The character of this great man appears in his book, written without artifice. The people were glad to see him. “On the 20th of April we opened our conference at Petersburgh. April 24th I preached in Richmond, in the Capitol where the Assembly sits, to the most dressy congregation I ever saw in America. However, they gave great attention. In the afternoon I rode to Colonel Clayton’s, about twenty-five miles from Richmond. April 20th I came among the cedar trees. This evening we arrived at Port Royal, where a numerous and very dressy congregation had been waiting for us about two hours with wonderful patience. A gentleman of the name of Hipkins, a capital merchant of the town, sent us a genteel invitation to sup with him, and lodge at his house. I accepted of it. Soon after I came in he observed that the Philadelphia paper had informed the public of the death of Mr. Wesley.[J] I gave no credit to the account, but, however, intreated the favour of seeing the paper. He sent immediately to a neighboring merchant who took in that paper, and about 10 o’clock the melancholy record arrived. I evidently saw by the account that it was too true.

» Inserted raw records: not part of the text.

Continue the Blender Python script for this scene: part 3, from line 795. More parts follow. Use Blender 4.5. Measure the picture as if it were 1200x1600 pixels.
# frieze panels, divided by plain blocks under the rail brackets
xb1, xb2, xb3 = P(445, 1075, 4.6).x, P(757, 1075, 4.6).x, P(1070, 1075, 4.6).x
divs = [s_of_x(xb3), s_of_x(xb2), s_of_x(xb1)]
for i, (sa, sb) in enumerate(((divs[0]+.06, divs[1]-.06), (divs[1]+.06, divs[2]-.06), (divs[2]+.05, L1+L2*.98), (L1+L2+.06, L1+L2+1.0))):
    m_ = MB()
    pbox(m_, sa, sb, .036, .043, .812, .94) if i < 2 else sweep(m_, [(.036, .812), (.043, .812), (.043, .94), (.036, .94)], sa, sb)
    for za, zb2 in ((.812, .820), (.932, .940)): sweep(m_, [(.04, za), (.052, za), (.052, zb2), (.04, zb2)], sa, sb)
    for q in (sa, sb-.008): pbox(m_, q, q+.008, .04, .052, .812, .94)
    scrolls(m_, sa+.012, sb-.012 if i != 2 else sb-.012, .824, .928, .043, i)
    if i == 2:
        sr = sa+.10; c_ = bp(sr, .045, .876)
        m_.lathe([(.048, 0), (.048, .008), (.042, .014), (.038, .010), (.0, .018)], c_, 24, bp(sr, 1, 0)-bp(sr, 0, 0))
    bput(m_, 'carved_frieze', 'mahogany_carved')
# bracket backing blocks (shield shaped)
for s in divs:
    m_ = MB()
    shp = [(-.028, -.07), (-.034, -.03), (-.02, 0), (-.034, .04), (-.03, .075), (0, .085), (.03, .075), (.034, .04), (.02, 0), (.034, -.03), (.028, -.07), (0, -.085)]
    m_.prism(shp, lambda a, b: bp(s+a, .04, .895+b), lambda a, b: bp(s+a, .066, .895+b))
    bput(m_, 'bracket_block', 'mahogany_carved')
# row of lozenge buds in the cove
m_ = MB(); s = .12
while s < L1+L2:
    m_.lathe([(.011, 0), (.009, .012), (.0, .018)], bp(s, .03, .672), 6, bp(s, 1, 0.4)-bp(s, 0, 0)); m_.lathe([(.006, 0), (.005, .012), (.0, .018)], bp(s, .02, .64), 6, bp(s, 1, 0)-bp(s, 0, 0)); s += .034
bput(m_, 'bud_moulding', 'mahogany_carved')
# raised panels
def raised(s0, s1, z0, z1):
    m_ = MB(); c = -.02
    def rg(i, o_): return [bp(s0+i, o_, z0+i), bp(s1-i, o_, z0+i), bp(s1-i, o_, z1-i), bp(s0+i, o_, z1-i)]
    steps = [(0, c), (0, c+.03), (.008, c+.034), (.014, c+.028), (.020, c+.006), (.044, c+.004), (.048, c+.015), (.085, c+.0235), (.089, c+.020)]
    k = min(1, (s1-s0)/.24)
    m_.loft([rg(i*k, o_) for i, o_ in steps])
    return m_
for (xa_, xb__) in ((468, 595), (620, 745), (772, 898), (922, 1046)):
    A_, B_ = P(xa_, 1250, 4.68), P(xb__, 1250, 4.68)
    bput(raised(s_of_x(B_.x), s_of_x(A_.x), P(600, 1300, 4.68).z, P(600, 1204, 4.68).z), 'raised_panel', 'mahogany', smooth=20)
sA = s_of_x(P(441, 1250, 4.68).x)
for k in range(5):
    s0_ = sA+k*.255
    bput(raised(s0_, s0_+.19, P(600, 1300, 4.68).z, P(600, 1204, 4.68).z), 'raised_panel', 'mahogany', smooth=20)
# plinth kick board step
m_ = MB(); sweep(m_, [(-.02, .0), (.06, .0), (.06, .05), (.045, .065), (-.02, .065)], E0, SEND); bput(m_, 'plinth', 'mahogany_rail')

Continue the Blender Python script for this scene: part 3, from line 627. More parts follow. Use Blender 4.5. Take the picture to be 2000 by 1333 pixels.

“The next morning I set off for New York, in order to be in time for the British packet. At Alexandria the news was confirmed by a letter from London. On the 29th I crossed the run of water called Akatenke, down which I was carried by the flood. We were now come into a country abounding with singing birds. But alas! I could take no pleasure in them, the death of my venerable friend had cast such a shade of melancholy over my heart. The night being very dark, it was with great difficulty that my friend, who traveled with me, and myself found our way from Alexandria to Blaidensburg.”